Apesar da complexidade o conteúdo é fácil de ser assimilado. Posso afirmar isso pois fiquei doente no meio da leitura e com isso fui obrigada a interrompê-la por uns dias, e ao retomar tive receio de precisar começar do zero outra vez. Mas não foi necessário, tudo voltou em minha mente quando continuei do ponto onde parei. Brinco que os anos assistindo Lost ajudaram a aguçar minha memória, mas acredito que participar de um grupo de leitura também ajudou muito. O que também foi um tanto nostálgico, já que há tempos não participava de um grupo de discussão sobre algo.



O processo de criação de S. também é bastante interessante. JJ Abrams foi o idealizador do projeto, diz a lenda que ele teria encontrado um exemplar de A Identidade Bourne com anotações nas margens enquanto esperava por um voo. Nasceu daí a ideia de duas pessoas conversando através de anotações em um livro. Mas foi o romancista Doug Dorst, que apesar de premiado não teve nenhuma outra obra publicada no Brasil ainda, quem o escreveu. O que faz de S. um trabalho realizado a quatro mãos.
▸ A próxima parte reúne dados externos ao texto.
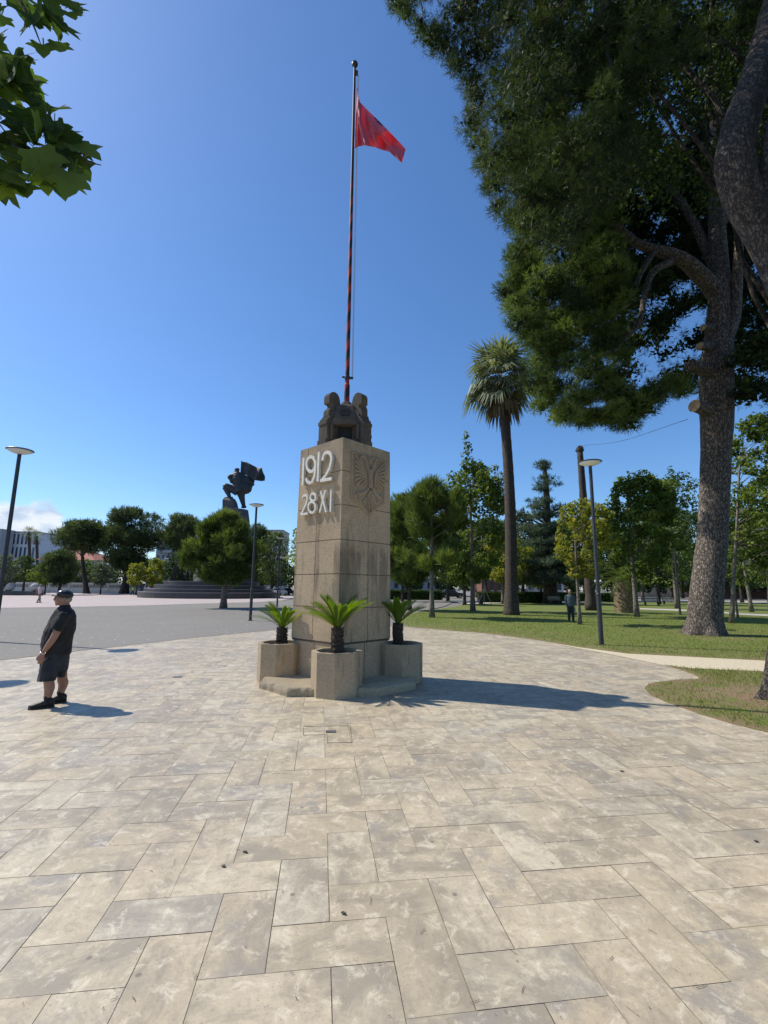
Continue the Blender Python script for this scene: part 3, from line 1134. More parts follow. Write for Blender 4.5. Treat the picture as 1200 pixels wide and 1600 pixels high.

Ele foi desenvolvido dentro da Bad Robot (produtora de Abrams), e Dorst fez todas as anotações e muitos dos anexos a mão para que depois fossem digitalizados. Não é a toa que parece tão real.

Impossível deixar de mencionar o carinho que a editora Intrínseca teve com a versão brasileira. Uma equipe de quinze pessoas ficou responsável pela adaptação da obra. Por questão de custo o trabalho gráfico não foi realizado aqui no Brasil, mas na China como o original. Mas não sem antes se certificar de que seria mesmo inviável produzi-lo em nosso país. E diferente da editora responsável pela publicação na França que usou fontes digitais para as partes manuscritas, aqui foi usada a mesma técnica do original. Sendo que ao que tudo indica apenas no Brasil esse trabalho foi realizado por uma única pessoa, o designer caligrafista Antonio Rhoden que foi contratado para refazer tudo em português com a mesma caligrafia do original para depois ser digitalizado. Ele praticamente refez todo o trabalho de Dorst. Só imagino a responsabilidade e a honra de realizar algo assim. Todavia, a tradução por si só já não foi algo simples. Com tantos códigos é preciso tomar muito cuidado para que não se percam ou tenham seu sentido alterado na passagem do texto para o português. Não é de se estranhar que todo o processo de adaptação tenha levado dois anos.

Por fim, você termina S. mas S. não termina com você. Já desconfiava que precisaria de mais de uma leitura, e ao encerrar - se é que dá para dizer isso - essa primeira experiência tudo o que queria era começar de novo. E creio que a cada nova leitura terei também uma nova percepção. Por isso também preferi focar essa resenha na experiência e no conjunto da obra do que no enredo, além de que também tive receio de revelar mais do que deveria. E por ser um livro diferente, uma resenha diferente com imagens dessa bela obra-prima. Acima de tudo, uma declaração de amor ao mundo da literatura e um tributo a quem o ama.